E sì, c’è una differenza rispetto a venti, trent’anni fa. Oggi non possiamo più dire di non sapere. Le storie ci esplodono in faccia. Le vittime hanno nome, volto, voce. Le lacrime delle madri si sentono, anche se cambiamo canale. Non possiamo più fingere che la violenza sulle donne sia un’eccezione, perché è ovunque: nelle famiglie, nei posti di lavoro, per strada, online. E soprattutto nelle teste.
E allora di che cosa abbiamo bisogno? Di educazione, certo. Ma non della solita educazione da manuale, fatta di slogan e giornate commemorative. Abbiamo bisogno di educare alla libertà, al rispetto reale, non al paternalismo travestito da galanteria. Di educare i maschi a non credersi padroni del mondo – e delle donne. E le femmine a non sentirsi in colpa per vivere, per dire di no, per sparire da una relazione, per salvarsi. Ma questa educazione è scomoda. Perché implica mettersi in discussione, smontare tutto, riscrivere il copione, togliere il microfono a chi parla da decenni e non ha mai detto niente.
È scomodo dire che non bastano le leggi se poi chi le applica pensa che l’amore giustifichi la morte. È scomodo dire che ci sono uomini che odiano le donne – non perché sono pazzi, ma perché sono stati cresciuti così, viziati così, legittimati così. È scomodo dire che non basta il minuto di silenzio, non basta la panchina rossa, non basta la bandiera a mezz’asta. Che servono azioni, denunce ascoltate, misure vere, e soprattutto una cultura che cambi. Davvero.

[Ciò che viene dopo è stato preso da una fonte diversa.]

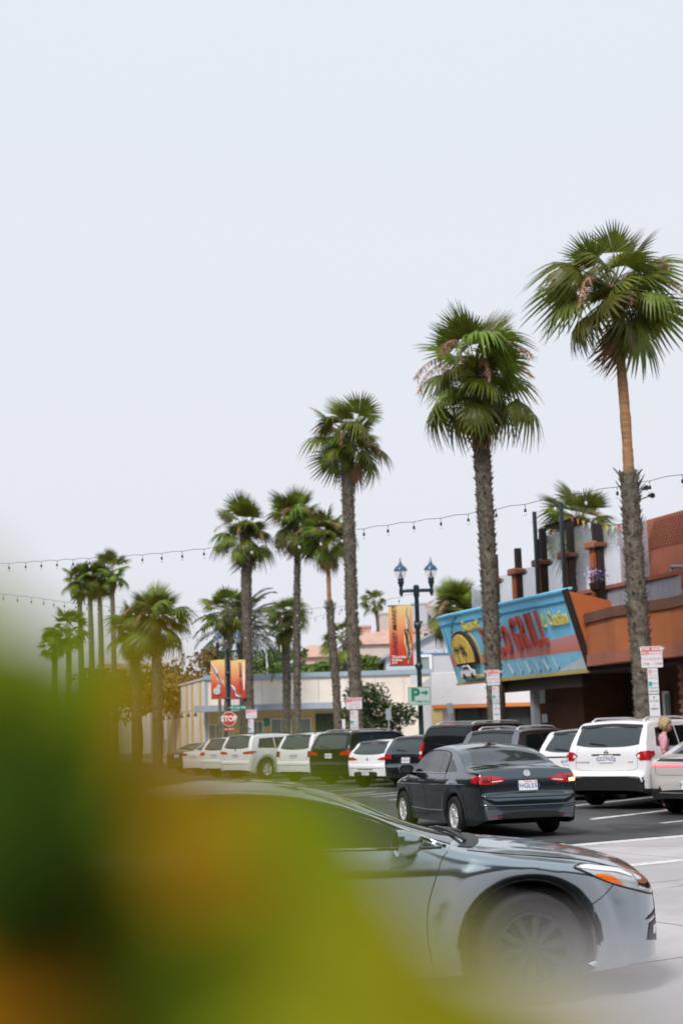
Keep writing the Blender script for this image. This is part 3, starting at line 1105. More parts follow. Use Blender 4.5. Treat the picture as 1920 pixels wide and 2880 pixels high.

Ma forse siamo ancora troppo occupati a non turbare la sensibilità dei carnefici. A trovare una motivazione tenera per ogni coltello. A dire “non era cattivo”, “era solo disperato”, “era goffo”, come se l’omicidio fosse una figuraccia. E nel frattempo, le donne continuano a morire. Una ogni tre giorni. Ma tranquilli, è solo un caso. O una tragica fatalità. Oppure, come direbbe qualcuno, un gesto d’amore andato storto.